**TASK OBJECTIVE**
Return, exactly as written, the run of lines that begins at the line containing "M_CLAD = brushed('satin_cladding', .89, streak=.05, rough=.47)" and ends at the line containing "0, .2, 6, spec=.2)". Nothing outside that run belongs in the answer.
■ ■ ■ ■ ■
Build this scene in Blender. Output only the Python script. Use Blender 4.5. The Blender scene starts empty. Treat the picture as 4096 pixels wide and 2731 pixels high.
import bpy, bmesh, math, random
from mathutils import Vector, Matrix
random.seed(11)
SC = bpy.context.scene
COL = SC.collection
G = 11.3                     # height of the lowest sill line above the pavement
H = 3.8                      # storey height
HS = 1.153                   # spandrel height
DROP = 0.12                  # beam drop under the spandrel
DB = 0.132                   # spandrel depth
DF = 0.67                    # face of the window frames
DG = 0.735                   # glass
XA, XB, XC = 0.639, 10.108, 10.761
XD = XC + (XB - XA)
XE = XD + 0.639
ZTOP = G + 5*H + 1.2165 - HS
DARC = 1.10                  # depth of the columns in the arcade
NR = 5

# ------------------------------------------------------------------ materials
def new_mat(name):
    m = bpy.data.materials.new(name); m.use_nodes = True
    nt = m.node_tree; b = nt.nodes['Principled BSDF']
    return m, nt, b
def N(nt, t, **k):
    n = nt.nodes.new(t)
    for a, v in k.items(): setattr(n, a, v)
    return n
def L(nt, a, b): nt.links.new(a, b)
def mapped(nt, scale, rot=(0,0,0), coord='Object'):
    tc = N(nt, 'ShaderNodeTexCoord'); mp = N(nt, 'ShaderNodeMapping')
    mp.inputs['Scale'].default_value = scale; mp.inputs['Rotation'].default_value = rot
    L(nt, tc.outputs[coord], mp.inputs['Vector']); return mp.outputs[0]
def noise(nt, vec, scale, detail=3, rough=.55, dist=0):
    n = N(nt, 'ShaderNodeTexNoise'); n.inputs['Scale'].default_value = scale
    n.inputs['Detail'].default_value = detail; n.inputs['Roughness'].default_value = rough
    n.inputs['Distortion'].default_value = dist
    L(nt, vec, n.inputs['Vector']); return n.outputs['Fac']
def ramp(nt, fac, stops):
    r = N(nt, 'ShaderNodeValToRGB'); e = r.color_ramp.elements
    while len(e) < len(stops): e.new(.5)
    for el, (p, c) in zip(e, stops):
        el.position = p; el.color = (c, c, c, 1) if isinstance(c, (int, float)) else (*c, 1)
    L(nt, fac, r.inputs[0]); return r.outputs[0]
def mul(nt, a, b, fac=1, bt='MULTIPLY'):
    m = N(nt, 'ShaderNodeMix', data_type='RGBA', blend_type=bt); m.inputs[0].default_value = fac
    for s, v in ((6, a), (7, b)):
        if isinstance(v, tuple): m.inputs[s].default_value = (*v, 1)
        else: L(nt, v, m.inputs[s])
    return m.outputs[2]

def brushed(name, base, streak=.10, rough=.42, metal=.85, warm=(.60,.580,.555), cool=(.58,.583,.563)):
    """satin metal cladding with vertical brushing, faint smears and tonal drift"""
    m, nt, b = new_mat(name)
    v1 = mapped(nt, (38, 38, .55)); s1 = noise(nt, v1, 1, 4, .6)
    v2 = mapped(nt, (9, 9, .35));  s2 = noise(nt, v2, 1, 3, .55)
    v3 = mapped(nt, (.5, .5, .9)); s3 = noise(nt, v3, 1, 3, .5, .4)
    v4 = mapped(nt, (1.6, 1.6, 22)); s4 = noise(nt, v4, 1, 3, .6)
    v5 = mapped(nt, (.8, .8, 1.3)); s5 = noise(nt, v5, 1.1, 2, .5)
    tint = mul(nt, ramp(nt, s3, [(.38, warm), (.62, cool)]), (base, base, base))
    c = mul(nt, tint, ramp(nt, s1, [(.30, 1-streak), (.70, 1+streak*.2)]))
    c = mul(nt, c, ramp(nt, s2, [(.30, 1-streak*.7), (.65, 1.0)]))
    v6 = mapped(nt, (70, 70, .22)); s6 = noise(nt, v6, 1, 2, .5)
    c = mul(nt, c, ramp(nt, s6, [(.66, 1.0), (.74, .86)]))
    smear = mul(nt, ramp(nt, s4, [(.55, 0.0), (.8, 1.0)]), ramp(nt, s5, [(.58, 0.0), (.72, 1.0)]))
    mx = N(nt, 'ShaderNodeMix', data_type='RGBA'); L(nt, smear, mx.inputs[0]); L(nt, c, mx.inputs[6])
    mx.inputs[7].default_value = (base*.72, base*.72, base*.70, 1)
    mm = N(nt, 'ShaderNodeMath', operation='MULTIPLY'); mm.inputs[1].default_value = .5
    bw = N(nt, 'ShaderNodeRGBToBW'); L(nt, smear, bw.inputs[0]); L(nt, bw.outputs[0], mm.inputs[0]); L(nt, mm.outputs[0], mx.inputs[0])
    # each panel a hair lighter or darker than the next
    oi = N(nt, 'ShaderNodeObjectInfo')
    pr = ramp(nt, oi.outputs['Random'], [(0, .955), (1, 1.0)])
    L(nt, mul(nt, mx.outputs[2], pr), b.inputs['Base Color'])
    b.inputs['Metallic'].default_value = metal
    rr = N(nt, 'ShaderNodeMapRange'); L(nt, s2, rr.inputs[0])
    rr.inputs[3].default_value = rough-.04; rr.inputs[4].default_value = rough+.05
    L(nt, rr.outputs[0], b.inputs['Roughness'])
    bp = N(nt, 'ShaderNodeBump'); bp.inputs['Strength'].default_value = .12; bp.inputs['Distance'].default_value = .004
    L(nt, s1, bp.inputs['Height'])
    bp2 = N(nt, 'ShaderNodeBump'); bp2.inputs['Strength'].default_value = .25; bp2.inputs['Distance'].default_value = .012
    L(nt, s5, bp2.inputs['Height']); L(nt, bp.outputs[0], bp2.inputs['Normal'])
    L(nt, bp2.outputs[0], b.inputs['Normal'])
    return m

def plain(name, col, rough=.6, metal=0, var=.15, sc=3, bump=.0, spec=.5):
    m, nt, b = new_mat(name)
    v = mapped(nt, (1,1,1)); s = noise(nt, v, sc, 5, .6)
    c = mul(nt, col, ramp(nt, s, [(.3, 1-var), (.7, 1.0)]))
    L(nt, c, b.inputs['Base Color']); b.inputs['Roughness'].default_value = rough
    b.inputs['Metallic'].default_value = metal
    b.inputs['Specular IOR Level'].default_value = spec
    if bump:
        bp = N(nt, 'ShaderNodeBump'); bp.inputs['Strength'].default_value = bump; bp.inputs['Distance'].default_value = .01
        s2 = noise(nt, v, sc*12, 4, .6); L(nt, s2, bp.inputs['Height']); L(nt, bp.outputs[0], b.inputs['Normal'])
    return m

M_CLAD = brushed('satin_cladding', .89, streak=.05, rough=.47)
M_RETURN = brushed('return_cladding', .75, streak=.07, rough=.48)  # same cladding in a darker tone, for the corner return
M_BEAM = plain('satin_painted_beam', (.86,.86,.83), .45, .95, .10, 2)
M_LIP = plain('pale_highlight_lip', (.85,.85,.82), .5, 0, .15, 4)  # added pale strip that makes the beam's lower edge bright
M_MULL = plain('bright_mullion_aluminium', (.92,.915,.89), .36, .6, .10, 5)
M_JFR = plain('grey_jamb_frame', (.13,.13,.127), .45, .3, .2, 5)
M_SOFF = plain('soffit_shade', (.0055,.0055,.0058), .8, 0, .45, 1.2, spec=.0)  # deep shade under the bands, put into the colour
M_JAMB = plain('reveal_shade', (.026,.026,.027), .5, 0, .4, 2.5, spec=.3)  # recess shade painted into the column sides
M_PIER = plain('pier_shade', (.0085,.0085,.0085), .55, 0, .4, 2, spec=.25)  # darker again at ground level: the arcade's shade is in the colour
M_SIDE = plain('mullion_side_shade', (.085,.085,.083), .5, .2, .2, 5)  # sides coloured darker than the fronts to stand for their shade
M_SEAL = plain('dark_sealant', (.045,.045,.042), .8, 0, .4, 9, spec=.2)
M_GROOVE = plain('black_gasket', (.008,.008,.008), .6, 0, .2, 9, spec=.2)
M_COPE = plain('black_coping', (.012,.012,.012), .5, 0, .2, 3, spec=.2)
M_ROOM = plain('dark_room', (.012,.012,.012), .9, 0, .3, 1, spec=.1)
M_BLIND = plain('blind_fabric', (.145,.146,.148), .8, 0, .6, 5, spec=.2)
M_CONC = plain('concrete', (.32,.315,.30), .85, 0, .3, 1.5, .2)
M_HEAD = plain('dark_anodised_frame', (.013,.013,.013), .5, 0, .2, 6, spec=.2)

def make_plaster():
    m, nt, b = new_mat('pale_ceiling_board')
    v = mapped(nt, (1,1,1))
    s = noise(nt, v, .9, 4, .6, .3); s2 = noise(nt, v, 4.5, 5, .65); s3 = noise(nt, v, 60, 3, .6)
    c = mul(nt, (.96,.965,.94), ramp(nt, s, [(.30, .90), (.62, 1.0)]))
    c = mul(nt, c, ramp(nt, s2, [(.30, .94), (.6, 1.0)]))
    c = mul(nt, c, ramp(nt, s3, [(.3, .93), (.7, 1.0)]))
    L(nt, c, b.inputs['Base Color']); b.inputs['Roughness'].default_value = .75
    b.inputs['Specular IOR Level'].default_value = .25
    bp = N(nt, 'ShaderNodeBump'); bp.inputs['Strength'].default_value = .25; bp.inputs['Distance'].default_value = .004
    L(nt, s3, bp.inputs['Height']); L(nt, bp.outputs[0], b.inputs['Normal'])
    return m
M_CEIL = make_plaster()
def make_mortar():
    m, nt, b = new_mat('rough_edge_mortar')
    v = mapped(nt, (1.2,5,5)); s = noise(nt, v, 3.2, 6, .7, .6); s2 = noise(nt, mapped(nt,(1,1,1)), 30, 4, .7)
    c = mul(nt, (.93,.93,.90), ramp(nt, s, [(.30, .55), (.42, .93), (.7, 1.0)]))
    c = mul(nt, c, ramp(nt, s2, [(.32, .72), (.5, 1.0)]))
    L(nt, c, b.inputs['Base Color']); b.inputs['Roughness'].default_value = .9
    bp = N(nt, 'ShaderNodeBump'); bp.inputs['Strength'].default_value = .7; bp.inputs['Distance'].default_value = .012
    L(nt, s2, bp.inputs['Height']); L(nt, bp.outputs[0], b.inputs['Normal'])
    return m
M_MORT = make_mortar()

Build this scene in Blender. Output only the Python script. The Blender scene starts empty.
■ ■ ■ ■ ■
**ANSWER IN FULL**
M_CLAD = brushed('satin_cladding', .89, streak=.05, rough=.47)
M_RETURN = brushed('return_cladding', .75, streak=.07, rough=.48)  # same cladding in a darker tone, for the corner return
M_BEAM = plain('satin_painted_beam', (.86,.86,.83), .45, .95, .10, 2)
M_LIP = plain('pale_highlight_lip', (.85,.85,.82), .5, 0, .15, 4)  # added pale strip that makes the beam's lower edge bright
M_MULL = plain('bright_mullion_aluminium', (.92,.915,.89), .36, .6, .10, 5)
M_JFR = plain('grey_jamb_frame', (.13,.13,.127), .45, .3, .2, 5)
M_SOFF = plain('soffit_shade', (.0055,.0055,.0058), .8, 0, .45, 1.2, spec=.0)  # deep shade under the bands, put into the colour
M_JAMB = plain('reveal_shade', (.026,.026,.027), .5, 0, .4, 2.5, spec=.3)  # recess shade painted into the column sides
M_PIER = plain('pier_shade', (.0085,.0085,.0085), .55, 0, .4, 2, spec=.25)  # darker again at ground level: the arcade's shade is in the colour
M_SIDE = plain('mullion_side_shade', (.085,.085,.083), .5, .2, .2, 5)  # sides coloured darker than the fronts to stand for their shade
M_SEAL = plain('dark_sealant', (.045,.045,.042), .8, 0, .4, 9, spec=.2)
M_GROOVE = plain('black_gasket', (.008,.008,.008), .6, 0, .2, 9, spec=.2)
M_COPE = plain('black_coping', (.012,.012,.012), .5, 0, .2, 3, spec=.2)
M_ROOM = plain('dark_room', (.012,.012,.012), .9, 0, .3, 1, spec=.1)
M_BLIND = plain('blind_fabric', (.145,.146,.148), .8, 0, .6, 5, spec=.2)
M_CONC = plain('concrete', (.32,.315,.30), .85, 0, .3, 1.5, .2)
M_HEAD = plain('dark_anodised_frame', (.013,.013,.013), .5, 0, .2, 6, spec=.2)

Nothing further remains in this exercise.